Critica de Cerveza – Buller’s Honey Brew

I’ve been in Buenos Aires for just about a week now and besides being amazed at how cheap the beer is (think $2.50 at a restaurant… for a liter!), I’ve been a bit disappointed at the general beer scene.  So when I stumbled upon a real brewery, it was easy to see past the cheesy Americanisms and take the chance to have some real, good beer.  It certainly wasn’t the best beer the world has to offer, but after wine and the Argentine equivalent of Bud for a week it was a nice change of pace.

Buller’s was the name of the brewery, and they had a nice small selection of their own beers that each offered something a bit different.  The light lager was essentially a cheap beer plus, the hefeweissen threw more banana into a beer than I’ve ever seen, the IPA didn’t quite live up to the bitterness promised by the name, and the stout bested Guiness, but we’ve talked about that in our overrated column.  Most interesting to me was their Honey Brew, a beer with a few layers that seemed to be their calling card.

The Honey Brew name evoked all sorts of memories of Dundee’s Honey Brown, which I find a bit too sweet and syrupy to love.  Nonetheless, it was worth a try and actually proved quite different than its American counterpart.  The Honey Brew poured a light but rich brown.  The color was nothing special, except that it wasn’t completely transparent like every other beer I’d seen here.  The aroma was a bit more interesting.  One could tell very quickly that this was not just another ale, but rather a beer with a little character.  As expected, there was some sweetness from the honey, but that was well blended with a balance of other flavors.  I couldn’t tell exactly what those were at the moment, so on to the tasting.

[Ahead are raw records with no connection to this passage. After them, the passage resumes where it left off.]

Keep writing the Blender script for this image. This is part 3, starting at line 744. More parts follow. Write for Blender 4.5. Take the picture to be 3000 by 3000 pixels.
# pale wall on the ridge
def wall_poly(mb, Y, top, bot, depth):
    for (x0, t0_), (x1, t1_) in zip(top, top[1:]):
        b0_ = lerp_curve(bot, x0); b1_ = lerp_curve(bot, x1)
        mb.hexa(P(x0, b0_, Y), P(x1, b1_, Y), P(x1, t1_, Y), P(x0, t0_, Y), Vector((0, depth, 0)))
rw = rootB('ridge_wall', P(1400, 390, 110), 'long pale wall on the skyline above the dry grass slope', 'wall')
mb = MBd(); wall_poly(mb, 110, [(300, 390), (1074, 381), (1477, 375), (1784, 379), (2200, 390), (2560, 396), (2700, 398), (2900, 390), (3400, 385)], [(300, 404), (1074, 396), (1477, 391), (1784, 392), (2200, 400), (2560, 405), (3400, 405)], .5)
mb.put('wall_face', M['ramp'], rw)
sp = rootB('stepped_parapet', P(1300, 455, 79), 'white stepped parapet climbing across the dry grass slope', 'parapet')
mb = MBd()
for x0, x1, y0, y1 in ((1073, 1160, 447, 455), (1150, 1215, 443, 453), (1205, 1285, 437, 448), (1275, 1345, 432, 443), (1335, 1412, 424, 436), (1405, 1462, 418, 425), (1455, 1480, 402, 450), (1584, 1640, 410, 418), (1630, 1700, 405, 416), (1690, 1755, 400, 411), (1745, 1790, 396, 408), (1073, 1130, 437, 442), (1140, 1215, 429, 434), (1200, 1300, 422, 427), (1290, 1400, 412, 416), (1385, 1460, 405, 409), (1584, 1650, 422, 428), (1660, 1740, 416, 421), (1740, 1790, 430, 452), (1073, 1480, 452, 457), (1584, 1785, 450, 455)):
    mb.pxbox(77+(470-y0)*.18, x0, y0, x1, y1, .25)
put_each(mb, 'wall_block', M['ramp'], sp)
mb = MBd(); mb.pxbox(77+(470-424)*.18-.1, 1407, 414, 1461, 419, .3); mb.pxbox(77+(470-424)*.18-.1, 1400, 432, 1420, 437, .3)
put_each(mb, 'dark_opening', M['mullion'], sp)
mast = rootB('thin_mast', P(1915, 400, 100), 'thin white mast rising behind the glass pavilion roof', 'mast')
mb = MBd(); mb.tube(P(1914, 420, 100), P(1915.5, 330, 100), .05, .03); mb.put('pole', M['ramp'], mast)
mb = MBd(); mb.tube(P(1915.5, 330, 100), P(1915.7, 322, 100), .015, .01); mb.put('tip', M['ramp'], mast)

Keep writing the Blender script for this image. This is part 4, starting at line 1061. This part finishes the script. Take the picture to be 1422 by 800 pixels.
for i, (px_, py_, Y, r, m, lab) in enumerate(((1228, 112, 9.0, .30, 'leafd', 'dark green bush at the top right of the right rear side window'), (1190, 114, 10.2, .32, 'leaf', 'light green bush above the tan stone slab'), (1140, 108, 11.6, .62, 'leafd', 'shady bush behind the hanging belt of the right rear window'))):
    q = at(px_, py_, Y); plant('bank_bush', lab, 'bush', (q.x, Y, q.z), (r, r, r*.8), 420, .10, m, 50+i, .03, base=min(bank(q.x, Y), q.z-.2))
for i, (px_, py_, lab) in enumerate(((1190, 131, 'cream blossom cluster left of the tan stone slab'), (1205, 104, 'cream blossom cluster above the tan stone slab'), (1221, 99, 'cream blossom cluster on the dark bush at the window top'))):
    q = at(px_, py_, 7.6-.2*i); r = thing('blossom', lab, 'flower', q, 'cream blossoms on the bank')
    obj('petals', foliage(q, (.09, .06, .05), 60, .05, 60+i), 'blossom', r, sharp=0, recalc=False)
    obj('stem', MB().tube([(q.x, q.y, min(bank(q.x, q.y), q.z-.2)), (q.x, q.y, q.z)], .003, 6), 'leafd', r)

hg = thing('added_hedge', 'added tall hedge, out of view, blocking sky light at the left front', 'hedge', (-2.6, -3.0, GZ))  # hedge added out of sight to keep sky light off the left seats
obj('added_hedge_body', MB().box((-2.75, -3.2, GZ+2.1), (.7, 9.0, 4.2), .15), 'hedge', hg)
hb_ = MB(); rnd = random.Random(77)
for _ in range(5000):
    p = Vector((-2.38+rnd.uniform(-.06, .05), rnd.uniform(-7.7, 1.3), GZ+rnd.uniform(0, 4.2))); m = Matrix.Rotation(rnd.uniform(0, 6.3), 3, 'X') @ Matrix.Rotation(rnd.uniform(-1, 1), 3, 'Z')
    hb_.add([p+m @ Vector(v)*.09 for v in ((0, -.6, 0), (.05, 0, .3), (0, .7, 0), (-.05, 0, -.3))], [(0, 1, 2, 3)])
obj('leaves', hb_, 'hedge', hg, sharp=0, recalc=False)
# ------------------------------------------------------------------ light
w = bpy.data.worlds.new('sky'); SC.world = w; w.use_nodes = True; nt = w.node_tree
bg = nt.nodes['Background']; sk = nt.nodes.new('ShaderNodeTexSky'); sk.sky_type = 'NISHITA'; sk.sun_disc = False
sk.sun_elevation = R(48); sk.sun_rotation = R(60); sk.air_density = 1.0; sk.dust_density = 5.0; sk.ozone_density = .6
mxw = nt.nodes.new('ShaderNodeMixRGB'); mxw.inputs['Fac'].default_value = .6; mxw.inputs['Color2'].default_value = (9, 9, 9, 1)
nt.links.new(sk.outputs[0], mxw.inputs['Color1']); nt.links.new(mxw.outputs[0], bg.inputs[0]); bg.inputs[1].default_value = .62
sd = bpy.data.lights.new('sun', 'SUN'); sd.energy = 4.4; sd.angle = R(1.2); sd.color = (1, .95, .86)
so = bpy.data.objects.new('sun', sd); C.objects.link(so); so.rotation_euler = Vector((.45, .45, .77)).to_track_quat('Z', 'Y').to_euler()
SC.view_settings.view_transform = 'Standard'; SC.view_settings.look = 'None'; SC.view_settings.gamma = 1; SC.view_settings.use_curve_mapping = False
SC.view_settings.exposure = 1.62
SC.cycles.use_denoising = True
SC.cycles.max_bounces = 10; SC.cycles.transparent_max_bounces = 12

The first sip was surprising in that honey was not the first taste to hit the tongue.  Instead, the initial flavor was a bit like what one would expect from a brown ale.  The honey was not far behind, but like in the smell it came as an equal with the brown flavor rather than sweeping through with the syrupy weight that I believe hurts Dundee’s.  Instead of feeling like I was drinking an intense honey beer, the Honey Brew was more of a generally good beer that was flavored with honey.  This sentiment was only confirmed with the finish.  The honey flavor all but disappeared, leaving a crisp, very slightly bitter finish that was refreshing and helped one move on to the next sip or bite of food with ease.

In providing a general assessment, the Honey Brew was probably worth two hops of the possible three.  It was an interesting beer for anyone, but especially for those who like sweeter beers.  If we were going on Argentine standards it would get an extra bump to a 3/3 because the competition is so weak.  But alas we will stay true to our American values, and tastes, and not give this beer any more credit than it deserves just because it’s competing in the beer world’s equivalent of the NL… or AAA… pretty much the same thing.